Supplied data
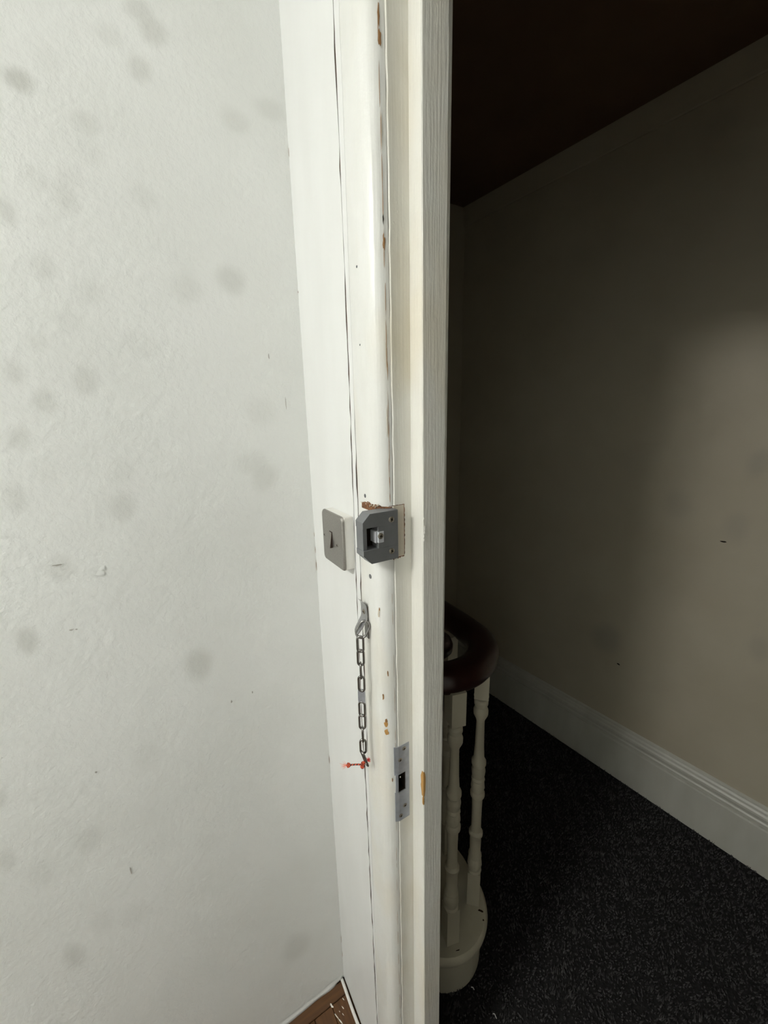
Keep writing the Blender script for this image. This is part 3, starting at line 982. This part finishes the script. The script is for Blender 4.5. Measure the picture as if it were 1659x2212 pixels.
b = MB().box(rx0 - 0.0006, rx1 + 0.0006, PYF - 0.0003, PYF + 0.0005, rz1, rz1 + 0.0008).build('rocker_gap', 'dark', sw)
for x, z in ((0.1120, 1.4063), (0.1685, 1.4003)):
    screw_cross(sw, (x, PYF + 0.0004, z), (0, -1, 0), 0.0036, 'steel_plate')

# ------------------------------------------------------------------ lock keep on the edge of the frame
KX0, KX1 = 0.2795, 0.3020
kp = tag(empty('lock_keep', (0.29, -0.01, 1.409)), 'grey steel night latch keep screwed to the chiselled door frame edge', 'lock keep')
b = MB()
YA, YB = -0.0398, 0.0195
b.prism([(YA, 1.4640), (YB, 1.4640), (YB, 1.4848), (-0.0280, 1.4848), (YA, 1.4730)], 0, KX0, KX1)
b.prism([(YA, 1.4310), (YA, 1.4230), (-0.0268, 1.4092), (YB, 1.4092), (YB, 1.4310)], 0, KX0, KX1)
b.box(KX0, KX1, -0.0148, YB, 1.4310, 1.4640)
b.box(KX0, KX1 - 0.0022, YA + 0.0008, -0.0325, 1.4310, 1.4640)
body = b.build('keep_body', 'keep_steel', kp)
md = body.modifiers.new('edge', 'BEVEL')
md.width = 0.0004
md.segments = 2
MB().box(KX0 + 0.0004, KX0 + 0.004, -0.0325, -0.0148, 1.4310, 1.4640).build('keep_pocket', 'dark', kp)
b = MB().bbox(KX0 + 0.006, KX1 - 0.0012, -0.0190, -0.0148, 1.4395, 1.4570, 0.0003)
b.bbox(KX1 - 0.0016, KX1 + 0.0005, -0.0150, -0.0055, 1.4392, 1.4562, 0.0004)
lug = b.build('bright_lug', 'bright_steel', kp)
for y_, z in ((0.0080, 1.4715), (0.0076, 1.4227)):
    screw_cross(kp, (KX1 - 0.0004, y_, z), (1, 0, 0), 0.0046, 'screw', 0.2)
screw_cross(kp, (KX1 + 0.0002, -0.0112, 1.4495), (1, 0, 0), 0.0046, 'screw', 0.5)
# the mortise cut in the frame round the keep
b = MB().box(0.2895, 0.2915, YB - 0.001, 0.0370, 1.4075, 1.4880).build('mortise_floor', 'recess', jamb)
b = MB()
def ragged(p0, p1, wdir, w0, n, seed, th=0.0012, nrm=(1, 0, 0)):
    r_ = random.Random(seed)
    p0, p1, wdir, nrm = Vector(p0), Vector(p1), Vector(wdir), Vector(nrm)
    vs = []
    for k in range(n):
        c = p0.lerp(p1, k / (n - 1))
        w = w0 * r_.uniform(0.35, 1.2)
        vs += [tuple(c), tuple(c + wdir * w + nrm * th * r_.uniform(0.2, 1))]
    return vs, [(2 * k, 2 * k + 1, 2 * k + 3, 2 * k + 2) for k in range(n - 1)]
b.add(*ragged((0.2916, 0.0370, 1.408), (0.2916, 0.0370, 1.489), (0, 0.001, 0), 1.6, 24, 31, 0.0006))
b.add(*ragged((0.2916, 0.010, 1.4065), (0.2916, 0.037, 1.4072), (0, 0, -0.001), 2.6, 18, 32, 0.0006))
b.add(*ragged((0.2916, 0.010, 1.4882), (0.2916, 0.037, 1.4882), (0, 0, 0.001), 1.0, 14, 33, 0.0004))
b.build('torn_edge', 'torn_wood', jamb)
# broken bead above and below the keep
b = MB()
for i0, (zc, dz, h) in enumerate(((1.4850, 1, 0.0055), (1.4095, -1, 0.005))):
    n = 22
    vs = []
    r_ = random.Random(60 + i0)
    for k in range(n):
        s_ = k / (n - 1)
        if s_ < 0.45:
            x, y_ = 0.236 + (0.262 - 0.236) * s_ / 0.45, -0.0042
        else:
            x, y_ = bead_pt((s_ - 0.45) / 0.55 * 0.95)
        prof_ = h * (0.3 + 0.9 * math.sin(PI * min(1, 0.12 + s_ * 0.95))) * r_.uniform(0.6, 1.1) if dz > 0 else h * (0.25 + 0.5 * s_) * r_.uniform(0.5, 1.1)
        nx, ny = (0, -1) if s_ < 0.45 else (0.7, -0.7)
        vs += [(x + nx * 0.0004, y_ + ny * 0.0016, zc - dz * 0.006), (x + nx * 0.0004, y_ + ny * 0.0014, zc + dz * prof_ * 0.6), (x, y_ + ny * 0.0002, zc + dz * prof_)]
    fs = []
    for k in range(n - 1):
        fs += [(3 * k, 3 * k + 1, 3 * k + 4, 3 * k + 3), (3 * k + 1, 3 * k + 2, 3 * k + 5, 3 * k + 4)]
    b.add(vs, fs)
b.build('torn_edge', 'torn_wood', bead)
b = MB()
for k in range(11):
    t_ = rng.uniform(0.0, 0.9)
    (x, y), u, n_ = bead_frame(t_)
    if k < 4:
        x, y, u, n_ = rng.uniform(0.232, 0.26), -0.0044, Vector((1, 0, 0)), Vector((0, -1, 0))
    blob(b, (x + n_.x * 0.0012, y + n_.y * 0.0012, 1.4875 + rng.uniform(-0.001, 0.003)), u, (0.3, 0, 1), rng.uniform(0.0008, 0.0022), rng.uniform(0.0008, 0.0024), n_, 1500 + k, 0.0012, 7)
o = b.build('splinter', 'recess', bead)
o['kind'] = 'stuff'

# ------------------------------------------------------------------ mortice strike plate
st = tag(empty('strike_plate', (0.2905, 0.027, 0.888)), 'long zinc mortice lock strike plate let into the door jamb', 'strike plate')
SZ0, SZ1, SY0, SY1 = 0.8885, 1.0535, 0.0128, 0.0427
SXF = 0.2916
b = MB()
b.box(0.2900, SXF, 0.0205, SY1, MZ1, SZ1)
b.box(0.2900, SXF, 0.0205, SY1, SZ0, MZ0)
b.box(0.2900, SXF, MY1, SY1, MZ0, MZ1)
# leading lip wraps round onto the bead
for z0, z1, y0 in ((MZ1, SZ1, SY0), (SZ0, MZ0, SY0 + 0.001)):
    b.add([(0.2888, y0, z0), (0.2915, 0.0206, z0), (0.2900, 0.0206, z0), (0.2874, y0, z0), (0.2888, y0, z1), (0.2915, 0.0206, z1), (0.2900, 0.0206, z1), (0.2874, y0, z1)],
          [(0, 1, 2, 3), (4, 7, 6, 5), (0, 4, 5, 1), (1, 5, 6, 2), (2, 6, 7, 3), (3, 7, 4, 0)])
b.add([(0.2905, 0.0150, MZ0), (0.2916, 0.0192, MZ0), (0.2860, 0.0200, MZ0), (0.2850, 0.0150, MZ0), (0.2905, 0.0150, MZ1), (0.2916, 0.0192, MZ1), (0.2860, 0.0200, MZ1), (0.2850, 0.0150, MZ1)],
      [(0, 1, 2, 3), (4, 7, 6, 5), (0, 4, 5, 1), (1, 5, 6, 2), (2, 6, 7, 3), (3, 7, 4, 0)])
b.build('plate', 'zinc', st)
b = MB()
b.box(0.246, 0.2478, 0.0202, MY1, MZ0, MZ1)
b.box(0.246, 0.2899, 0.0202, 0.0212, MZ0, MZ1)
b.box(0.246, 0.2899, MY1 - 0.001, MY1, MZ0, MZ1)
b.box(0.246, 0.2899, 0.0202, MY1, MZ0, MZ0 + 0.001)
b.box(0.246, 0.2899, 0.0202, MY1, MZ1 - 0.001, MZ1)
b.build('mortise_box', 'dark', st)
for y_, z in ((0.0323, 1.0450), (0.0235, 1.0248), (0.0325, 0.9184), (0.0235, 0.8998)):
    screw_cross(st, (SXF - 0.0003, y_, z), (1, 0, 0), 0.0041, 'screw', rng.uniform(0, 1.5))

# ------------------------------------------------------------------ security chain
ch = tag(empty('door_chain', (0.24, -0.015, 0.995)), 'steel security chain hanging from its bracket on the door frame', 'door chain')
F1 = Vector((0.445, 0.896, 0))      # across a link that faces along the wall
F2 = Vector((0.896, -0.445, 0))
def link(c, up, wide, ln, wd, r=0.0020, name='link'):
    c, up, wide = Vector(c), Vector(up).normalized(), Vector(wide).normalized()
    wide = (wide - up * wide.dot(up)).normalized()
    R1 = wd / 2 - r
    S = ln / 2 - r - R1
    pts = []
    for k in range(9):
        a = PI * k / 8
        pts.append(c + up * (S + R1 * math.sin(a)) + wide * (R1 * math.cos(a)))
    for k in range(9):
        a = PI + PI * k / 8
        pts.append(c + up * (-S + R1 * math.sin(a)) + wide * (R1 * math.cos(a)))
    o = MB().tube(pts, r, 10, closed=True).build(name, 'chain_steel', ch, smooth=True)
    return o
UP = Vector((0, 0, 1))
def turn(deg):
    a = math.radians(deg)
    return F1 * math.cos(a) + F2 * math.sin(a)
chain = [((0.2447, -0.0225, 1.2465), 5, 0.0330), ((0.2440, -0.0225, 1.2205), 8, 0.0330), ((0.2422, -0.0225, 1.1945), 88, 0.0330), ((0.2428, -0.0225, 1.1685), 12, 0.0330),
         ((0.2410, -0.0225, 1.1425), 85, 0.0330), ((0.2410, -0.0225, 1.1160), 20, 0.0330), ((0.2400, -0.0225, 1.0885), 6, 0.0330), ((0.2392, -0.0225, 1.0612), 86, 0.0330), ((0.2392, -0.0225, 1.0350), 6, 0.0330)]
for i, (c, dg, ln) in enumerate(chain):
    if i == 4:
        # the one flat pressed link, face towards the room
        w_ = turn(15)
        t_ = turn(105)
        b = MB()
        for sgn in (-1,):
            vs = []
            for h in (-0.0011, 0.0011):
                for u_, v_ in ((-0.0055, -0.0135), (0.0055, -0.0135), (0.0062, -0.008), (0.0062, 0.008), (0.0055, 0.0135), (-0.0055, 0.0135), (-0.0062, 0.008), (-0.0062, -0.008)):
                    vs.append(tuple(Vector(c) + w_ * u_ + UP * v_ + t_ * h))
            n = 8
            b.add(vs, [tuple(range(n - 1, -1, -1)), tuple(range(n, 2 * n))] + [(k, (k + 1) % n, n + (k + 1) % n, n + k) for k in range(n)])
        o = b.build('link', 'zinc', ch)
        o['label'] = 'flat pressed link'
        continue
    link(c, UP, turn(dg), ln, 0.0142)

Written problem
With the pictures left out, restate word for word every line of the data above, from the first down to the line that contains "screw_cross(sw, (x, PYF".

The output
Keep writing the Blender script for this image. This is part 3, starting at line 982. This part finishes the script. The script is for Blender 4.5. Measure the picture as if it were 1659x2212 pixels.
b = MB().box(rx0 - 0.0006, rx1 + 0.0006, PYF - 0.0003, PYF + 0.0005, rz1, rz1 + 0.0008).build('rocker_gap', 'dark', sw)
for x, z in ((0.1120, 1.4063), (0.1685, 1.4003)):
    screw_cross(sw, (x, PYF + 0.0004, z), (0, -1, 0), 0.0036, 'steel_plate')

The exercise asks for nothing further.